Communitech launched some networking events under the Women in Tech banner. The goal was to draw both women and men into conversations about what the ecosystem could do to help its companies be more successful. “I think it took until the third event for me to say ’What on earth am I doing wrong?’” says Hynes. The events were attracting 100 per cent women – so they got some male guest speakers, including Steve Woods, Senior Engineering Director at Google Canada (now Communitech Chairman), to make a presentation at a networking event and found that helped bring out more men. Prior to the networking events, they began by running smaller peer-to-peer groups and then, eventually, a mentoring program was added.
They didn’t see huge shifts in the numbers of women staying in the tech sector or being promoted or starting companies in the early going, Hynes says. But Communitech took its programming to the next level in 2014, when Hynes and her team drafted a proposal for Google’s global women entrepreneurship campaign #40forward, which aimed to get 40 tech organizations around the world committed to better supporting women at the startup stage. Communitech’s idea was to create a bootcamp for women entrepreneurs in the tech sector.
“We saw that this could be a catalyst to really push these organizations that were being run by really successful, high-potential women. We could really help them,” says Hynes. That idea secured funding from Google. Danielle Graham, who co-founded sustainable home drinking-water treatment company Crio Water, was tasked with creating the bootcamp from scratch. She had three months to pull it off before the money would run out.
Google had signed on to sponsor a six-day workshop to help women founders kickstart their businesses. Graham split them into three-day sessions, with a month in between in which each of the participating companies would validate their business through customer interviews, a pitch deck and a lean business model canvas. Then, they’d narrow down the 25 companies to eight, and pitch to a panel of judges in order to win a $25,000 prize. “It would be based on merit, it would be based on hard work, it would be based on things that were relevant to their business that they needed to spend their time doing anyway,” Graham says. Over the six days, they met 40 mentors, speakers and advisors and thought in a really focused, strategic way about how to grow their business. The Fierce Founders program was born.
“Everyone said, ‘Good luck filling the room with 25 women.’” – Danielle Graham
“Everyone said, ‘Good luck filling the room with 25 women,’” Graham recalls before the first bootcamp launched. More than 100 female entrepreneurs applied. They also drew interest from Silicon Valley, where women entrepreneurs only dreamed of getting that level of support. “We even had a woman fly in from England.”

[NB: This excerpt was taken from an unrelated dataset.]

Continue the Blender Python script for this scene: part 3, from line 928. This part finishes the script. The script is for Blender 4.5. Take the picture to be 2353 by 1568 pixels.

The networking proved invaluable, and Graham still sees women who’d met during the first cohort show up at events together. A Waterloo Region Lean In group, inspired by Sheryl Sandberg, now boasts 282 members who regularly meet and discuss their careers. Fierce Founders recently wrapped its fifth bootcamp and has since launched an accelerator which Graham says functions as a “pipeline” to other accelerator programs, including Communitech Rev, an intensive accelerator that helps Canadian tech companies scale up their businesses.
The payoff
The focus on gender equity in tech has yielded some pretty impressive results in a very short time. The population of women founders in the Waterloo Region startup community has more than tripled, growing from eight per cent in 2014 to 26 per cent in 2017. Communitech can claim a huge role in that – and for being vocal on the importance of diversity overall, says Joseph Fung, a Communitech board member and CEO of new management automation platform, Kiite.
The ripple effect is that it inspires companies to address diversity within their own ranks. Fung’s new company, for example, has started with a gender balance of 50 per cent women.
To Fung, it’s smart business.
Jennifer Moss, co-founder, Plasticity Labs (Photo: Simon Willms)
“The more diverse your team, the better your decision making, the better job you have empathizing and ensuring your products are understood and appreciated by a broader audience.” In such a male-dominated space, says Fung, the impact of hearing other male voices champion the idea of having women on a startup team can have a cumulative effect. Challenging men to walk the talk is key, he adds.
And while Canada’s tech sector is much friendlier to women than California’s, says Plasticity Labs co-founder Jennifer Moss, who worked in San Jose before launching her startup with her husband in Waterloo, Canada’s tech community can’t be smug or complacent.
“A lot of those philosophies still live here,” she says, referring to the sexism scandals that have erupted in Silicon Valley in recent months. Moss blogged about the departure of Uber CEO Travis Kalanick amidst sexual harassment allegations earlier this year, and rejected the idea that rapid growth is what made sexism and misogyny spread throughout the company. “It started with the core of where we begin, at startup founders. We don’t think about culture until it’s too late,” she says.
A positive working culture might consider greater flexibility and structures in place to support women startup founders who do want to have families, says Moss, who scoffs at Facebook’s freeze-your-eggs support, because it inherently rejects the idea that you can be successful in tech and have a family.
It could also help to have more women in venture capital, says Moss, who admits she’ll send her husband and co-founder Jim Moss into those meetings. “Not only do you feel in a powerless position [in those meetings], but you’re also a female. So, you know it’s very unlikely that you’re gonna get funded,” she says.
Given that these roadblocks remain, Communitech’s steady and devoted work on gender diversity – and all of its successes since the Women in Tech program launched more than four years ago – is still a work in progress. The Fierce Founders accelerator, for example, is specifically focused on helping women get more access to venture capital as well as drawing more women founders into the sector to begin with, Klugman said when it was announced last year.
In the meantime, there is one investor relationship Moss is quite happy to handle herself – the one with her Business Development Bank of Canada (BDC) contact, Nicole LeBlanc.
“I feel completely comfortable having those conversations. Because she wants to see me win, as a woman.”